For much of its occupation, 9FU14 produced Deptford Style pottery, but the site plan of the village was like the proto-Choctaw ceremonial sites that were discussed within the POOF article, “In the Beginning, there were the Choctaw.” There were concentric rings of houses with a platform mound on the southwest corner.
Toward the end of its occupation, some Swift Creek pottery was found. However, the layout of the village was never like Swift Creek villages.
Kelly’s team had discovered, what was then, the oldest known permanent village in North America. The original houses had been built around 200 BC and the village had remained occupied until around 450 AD. The alluvial soil was peeled off the hill to reveal a truncated, pyramidal mound with a ramp. He never had a chance to excavate the platform mound or the burial mounds along Utoy Creek.

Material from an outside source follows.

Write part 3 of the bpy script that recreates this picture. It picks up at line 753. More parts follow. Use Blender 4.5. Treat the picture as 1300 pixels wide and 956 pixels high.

Other archaeologists were jealous of the newspaper publicity that the excavation received and manically opposed Kelly’s interpretation of the village being supported by agriculture or being as old as the radiocarbon dating said. They insisted that the village dated from around 1200 AD or later, since it had a platform mound. As a result, the project received very little publicity within his profession.
Forty-six years later, Dr. Kelly’s interpretations seem quite plausible. The village at Poverty Point, LA was begun over 1400 years before 9Fu14. From the perspective of the research done by the People of One Fire since 2006, something else can be discerned from his hurried work. This seems to be the spot where Muskogean peoples first blended with Deptford Peoples from the coast. Out of the hybrid culture came the Copena Culture, and ultimately, the Chickasaw People.